JAPAN'S world title favorite Ryosuke Irie says racing in skimpy G-strings would put a stop to the raging bodysuit row.

The 19-year-old broke the men's 200-meter backstroke world record last month but swimming's governing body FINA has yet to ratify the mark because of questions over the suit he wore.

"It would be better if all the swimmers did (wear tiny swimming trunks) but it would be tough to make them do it," Irie said yesterday.

"It's sad everyone keeps talking about the swimsuits. Mentally it was a bit upsetting for me. My swimming went to pieces and I didn't want to get in the pool for a while."

Irie's time of one minute, 52.86 seconds in Canberra wiped over a second off the previous mark set by American Ryan Lochte in last year's Beijing Olympic final.

FINA will re-examine Irie's Descente racing suit before approving the time but Japan's hottest swimmer insisted he would tear through the red tape and make the argument academic.

"They can ratify it as a world record or not," said Irie, tipped for gold at this year's world championships in Rome in July-August.

"I broke it once so I will break it again. FINA haven't ruled on it yet and the rules could change again."

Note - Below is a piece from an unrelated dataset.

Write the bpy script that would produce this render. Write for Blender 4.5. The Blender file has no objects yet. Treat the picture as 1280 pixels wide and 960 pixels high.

As the race to develop the most hi-tech swimming suits escalates and world records tumble, calls have increased for standardized manufacturing regulations.

"If you break a world record now it's all about the suit," Irie said. "The technology has a part to play and can shave a few hundredths off the time but we are the ones swimming."

Japan's multiple Olympic winner Kosuke Kitajima courted controversy before the 2008 Beijing Games when he wore a T-shirt with the slogan: "I am the swimmer."